Gran Canaria zawsze wydawała mi się wyspą, na której urlop spędzają w pięciogwiazdkowych hotelach bogaci turyści. Okazało się, że wystarczy trochę chęci i entuzjazmu, aby za noclegi nie zapłacić ani grosza.
Żeby poznać wyspę „od podszewki” trzeba objechać ją (wynajętym) samochodem.
Po odebraniu pozwoleń ruszyliśmy na zachód – do pierwszego campingu, niedaleko Tamadaba. Był on położony w lesie, na wysokości ponad 800 metrów. Dotarliśmy akurat na zachód słońca, które chowając się za chmury, oświetlało w oddali Teneryfę. Widok zapierał dech w piersiach.

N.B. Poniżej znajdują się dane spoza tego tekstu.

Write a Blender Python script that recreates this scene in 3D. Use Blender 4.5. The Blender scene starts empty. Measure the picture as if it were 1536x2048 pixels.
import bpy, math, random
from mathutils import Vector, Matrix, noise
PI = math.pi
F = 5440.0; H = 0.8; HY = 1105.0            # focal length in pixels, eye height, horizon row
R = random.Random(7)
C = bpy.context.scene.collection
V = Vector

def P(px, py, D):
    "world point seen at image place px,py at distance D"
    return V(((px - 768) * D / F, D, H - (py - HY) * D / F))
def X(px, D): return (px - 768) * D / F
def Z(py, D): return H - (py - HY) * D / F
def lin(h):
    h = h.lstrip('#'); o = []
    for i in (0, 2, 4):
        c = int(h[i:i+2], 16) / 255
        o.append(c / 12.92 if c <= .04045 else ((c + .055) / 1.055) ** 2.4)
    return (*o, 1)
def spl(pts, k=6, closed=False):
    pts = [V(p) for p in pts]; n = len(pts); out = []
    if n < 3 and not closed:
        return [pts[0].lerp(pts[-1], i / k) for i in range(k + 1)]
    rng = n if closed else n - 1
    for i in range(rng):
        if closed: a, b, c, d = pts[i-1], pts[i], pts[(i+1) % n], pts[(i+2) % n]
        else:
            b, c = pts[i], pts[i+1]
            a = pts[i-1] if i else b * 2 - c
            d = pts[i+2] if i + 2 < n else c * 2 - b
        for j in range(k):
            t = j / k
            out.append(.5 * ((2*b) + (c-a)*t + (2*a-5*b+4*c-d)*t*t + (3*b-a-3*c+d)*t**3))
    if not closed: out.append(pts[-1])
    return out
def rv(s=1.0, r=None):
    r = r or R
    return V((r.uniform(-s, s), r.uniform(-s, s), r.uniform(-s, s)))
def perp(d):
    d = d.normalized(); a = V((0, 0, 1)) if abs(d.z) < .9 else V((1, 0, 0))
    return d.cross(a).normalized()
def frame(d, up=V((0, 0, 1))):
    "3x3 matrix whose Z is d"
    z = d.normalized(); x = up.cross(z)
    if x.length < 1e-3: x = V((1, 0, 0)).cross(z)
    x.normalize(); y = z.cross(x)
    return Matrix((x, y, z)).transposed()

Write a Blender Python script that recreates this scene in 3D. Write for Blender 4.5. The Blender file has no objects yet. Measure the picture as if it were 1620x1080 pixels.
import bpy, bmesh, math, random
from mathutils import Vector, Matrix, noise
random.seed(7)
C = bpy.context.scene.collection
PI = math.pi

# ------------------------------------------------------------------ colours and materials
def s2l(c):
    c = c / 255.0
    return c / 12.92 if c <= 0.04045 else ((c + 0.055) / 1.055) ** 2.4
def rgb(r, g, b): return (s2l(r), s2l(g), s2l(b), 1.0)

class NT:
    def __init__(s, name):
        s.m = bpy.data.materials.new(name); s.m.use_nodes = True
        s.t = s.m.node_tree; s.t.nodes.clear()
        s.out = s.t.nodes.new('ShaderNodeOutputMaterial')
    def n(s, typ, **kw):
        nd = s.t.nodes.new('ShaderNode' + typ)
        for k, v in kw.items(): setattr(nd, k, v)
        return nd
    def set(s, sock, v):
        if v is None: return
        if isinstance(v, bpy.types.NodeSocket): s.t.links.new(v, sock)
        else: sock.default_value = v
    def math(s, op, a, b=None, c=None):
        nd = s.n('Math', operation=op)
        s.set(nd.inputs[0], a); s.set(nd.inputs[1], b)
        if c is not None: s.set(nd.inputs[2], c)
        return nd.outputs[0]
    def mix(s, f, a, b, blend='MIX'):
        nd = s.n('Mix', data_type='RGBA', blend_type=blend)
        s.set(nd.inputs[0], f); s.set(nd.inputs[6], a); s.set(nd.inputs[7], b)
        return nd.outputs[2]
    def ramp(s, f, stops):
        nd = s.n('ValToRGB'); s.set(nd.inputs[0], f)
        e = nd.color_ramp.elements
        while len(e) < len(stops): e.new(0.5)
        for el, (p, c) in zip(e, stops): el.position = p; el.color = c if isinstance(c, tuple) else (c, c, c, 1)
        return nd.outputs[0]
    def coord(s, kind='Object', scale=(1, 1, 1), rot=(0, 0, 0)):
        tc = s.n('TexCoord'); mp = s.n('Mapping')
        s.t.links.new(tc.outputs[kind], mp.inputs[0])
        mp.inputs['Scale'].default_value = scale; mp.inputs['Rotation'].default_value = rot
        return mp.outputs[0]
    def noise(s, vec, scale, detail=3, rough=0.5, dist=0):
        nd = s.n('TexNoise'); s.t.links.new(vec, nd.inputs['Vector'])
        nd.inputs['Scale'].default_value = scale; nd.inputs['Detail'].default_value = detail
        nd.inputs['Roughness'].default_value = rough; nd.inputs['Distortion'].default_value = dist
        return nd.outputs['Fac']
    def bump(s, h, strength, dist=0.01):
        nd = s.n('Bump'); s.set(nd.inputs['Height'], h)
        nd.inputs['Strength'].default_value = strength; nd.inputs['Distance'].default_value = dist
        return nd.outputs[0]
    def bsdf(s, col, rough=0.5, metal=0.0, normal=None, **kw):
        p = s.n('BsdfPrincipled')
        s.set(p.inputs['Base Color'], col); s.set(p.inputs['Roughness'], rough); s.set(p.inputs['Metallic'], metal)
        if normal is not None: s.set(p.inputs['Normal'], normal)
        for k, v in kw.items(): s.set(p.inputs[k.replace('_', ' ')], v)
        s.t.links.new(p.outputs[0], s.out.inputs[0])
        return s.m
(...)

Następnego dnia zwiedzaliśmy Galdar i urokliwe Sardina del Norte, miasteczko rybackie. Tutaj spróbowaliśmy kanaryjskich sosów mojo. Najsmaczniejsze na wyspie były jednak owoce – arbuzy, mango, papaje.
Moim ulubionym miasteczkiem była Moya, spokojna i urokliwa, gdzie mieliśmy okazję zobaczyć niesamowite motyle monarcha. Aby trochę odpocząć, pojechaliśmy na plażę El Risco, której czarny piasek parzył w stopy.
Niedaleko San Nicolas znajduje się Cactualdea Park z pokaźną kolekcją kaktusów. Jest to też dobre miejsce dla miłośników gadów, które biegają między roślinami.
Drugi camping najbardziej mi się podobał. Po co mi hotel nad morzem, jeżeli mogę spać w namiocie dwa metry od wysokogórskiego jeziora (ponad 1000 m.n.p.m.)? Jezioro okazało się zbawieniem, bo temperatura przez kilka dni dochodziła do 45 stopni w cieniu.
Na południu wyspy urzekają pięknem wydmy w Maspalomas, a tuż koło nich naturalny rezerwat ptaków.
Jeszcze dwa razy zmienialiśmy camping, drugi znajdował się w lesie tuż pod najwyższym szczytem na Gran Canaria, Pico de las Nieves. Można na niego wjechać i podziwiać widoki.
Kanaryjczycy są pogodni, nie spieszą się, nie przepracowują. Gran Canaria jest przepiękną wyspą, naprawdę nie warto siedzieć cały czas na plaży i w hotelu. Być może camping to większe wyzwanie, ale po powrocie mogę powiedzieć, że zobaczyłam całą Gran Canarię – taką, jaka jest naprawdę, a nie w katalogach biur turystycznych.